§ **DATA SECTION**
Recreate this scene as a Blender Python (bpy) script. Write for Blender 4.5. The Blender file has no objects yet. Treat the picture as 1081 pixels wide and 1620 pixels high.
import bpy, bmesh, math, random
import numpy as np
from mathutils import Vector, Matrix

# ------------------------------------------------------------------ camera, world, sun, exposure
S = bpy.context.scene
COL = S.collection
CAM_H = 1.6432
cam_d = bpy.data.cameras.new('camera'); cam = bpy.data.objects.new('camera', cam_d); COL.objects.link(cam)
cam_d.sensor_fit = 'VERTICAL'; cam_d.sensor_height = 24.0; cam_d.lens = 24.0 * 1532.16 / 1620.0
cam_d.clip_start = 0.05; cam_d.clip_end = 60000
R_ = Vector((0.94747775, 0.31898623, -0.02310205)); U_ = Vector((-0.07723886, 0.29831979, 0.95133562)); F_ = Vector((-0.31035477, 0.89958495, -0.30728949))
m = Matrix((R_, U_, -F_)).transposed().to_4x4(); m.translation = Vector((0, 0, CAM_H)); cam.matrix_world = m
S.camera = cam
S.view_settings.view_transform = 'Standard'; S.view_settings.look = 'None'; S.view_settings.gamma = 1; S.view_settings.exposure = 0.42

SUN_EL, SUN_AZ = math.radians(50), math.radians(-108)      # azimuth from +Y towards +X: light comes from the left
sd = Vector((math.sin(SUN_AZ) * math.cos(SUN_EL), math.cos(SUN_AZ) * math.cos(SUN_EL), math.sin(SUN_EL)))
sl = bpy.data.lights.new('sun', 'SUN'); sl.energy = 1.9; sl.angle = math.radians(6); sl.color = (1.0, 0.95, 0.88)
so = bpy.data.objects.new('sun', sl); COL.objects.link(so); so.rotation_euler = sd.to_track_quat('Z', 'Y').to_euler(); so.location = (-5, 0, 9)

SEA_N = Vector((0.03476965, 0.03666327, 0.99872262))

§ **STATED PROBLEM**
Your answer should be exactly the lines of the data above, from the first through the line containing "from mathutils import Vector, Matrix".

§ **TASK SOLUTION**
Recreate this scene as a Blender Python (bpy) script. Write for Blender 4.5. The Blender file has no objects yet. Treat the picture as 1081 pixels wide and 1620 pixels high.
import bpy, bmesh, math, random
import numpy as np
from mathutils import Vector, Matrix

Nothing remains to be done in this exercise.